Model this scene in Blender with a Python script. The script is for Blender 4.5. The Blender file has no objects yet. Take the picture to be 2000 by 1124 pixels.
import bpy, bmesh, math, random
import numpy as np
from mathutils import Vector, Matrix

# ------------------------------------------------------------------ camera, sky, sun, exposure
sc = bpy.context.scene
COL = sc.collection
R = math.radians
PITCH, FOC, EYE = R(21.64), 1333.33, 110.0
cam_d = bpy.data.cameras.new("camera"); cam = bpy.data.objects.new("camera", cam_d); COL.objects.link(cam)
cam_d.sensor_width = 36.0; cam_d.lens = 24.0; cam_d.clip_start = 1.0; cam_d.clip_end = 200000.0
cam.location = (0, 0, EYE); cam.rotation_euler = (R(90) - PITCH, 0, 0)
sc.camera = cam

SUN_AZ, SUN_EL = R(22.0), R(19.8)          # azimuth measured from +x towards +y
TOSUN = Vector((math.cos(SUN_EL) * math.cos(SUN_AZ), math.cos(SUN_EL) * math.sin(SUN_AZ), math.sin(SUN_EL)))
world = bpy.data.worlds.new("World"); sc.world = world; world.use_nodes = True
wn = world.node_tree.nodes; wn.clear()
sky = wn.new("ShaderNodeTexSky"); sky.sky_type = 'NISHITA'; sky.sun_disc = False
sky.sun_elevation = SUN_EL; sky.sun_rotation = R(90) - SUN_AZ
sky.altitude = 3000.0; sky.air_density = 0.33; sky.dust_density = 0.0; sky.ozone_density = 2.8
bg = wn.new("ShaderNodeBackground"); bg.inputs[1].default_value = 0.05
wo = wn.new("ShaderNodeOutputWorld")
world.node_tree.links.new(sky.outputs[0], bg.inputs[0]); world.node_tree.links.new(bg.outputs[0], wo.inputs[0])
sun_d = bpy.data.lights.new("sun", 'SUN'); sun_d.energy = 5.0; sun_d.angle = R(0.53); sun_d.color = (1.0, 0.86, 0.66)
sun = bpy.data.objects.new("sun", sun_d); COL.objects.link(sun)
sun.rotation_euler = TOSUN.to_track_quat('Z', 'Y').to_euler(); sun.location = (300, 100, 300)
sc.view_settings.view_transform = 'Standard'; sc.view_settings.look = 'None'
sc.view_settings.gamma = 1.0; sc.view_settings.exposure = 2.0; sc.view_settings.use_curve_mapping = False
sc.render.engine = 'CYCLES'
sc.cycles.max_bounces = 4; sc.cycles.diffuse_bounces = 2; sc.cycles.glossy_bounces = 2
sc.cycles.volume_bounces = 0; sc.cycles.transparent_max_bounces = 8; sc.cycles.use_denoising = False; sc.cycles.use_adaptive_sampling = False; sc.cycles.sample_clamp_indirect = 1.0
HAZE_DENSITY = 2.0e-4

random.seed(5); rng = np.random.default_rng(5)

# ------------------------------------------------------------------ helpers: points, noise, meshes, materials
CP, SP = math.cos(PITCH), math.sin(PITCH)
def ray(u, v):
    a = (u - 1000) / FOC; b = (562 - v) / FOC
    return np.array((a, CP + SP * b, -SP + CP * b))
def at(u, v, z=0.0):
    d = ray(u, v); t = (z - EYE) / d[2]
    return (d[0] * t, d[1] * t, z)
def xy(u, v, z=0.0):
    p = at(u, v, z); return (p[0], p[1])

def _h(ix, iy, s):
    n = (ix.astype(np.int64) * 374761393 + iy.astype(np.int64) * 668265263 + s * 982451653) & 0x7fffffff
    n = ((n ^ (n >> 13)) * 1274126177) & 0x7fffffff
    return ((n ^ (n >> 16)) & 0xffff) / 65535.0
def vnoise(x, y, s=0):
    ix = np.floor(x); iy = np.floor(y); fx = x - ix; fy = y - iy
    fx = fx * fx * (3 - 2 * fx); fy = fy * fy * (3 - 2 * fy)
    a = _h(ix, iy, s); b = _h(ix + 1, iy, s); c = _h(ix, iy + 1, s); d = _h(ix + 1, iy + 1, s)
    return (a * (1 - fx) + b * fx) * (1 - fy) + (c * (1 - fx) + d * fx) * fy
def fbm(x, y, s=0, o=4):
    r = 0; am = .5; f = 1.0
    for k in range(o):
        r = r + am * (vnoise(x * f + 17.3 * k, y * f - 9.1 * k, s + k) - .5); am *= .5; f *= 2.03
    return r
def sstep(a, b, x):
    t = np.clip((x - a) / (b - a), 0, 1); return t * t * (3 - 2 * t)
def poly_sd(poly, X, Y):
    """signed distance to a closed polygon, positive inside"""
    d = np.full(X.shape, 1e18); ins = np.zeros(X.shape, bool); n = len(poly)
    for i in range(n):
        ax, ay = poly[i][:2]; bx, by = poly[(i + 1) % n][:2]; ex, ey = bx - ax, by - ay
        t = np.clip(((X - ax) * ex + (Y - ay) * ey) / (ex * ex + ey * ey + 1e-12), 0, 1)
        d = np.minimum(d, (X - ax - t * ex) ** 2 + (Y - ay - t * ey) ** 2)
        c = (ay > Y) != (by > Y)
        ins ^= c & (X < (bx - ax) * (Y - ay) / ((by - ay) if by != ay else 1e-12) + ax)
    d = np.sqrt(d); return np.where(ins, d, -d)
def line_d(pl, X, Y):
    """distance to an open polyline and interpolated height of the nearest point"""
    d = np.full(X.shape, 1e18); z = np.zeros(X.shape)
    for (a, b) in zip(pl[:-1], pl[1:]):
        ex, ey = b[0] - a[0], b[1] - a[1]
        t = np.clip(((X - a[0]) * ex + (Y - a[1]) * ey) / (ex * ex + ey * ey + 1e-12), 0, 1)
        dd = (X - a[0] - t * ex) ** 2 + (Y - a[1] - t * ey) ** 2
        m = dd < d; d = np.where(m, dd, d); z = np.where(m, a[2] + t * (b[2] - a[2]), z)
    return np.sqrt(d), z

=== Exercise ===
Quote exactly the opening line of the material above and every line after it, up to and including the line that contains "sc.camera = cam".

=== Complete output ===
Model this scene in Blender with a Python script. The script is for Blender 4.5. The Blender file has no objects yet. Take the picture to be 2000 by 1124 pixels.
import bpy, bmesh, math, random
import numpy as np
from mathutils import Vector, Matrix

# ------------------------------------------------------------------ camera, sky, sun, exposure
sc = bpy.context.scene
COL = sc.collection
R = math.radians
PITCH, FOC, EYE = R(21.64), 1333.33, 110.0
cam_d = bpy.data.cameras.new("camera"); cam = bpy.data.objects.new("camera", cam_d); COL.objects.link(cam)
cam_d.sensor_width = 36.0; cam_d.lens = 24.0; cam_d.clip_start = 1.0; cam_d.clip_end = 200000.0
cam.location = (0, 0, EYE); cam.rotation_euler = (R(90) - PITCH, 0, 0)
sc.camera = cam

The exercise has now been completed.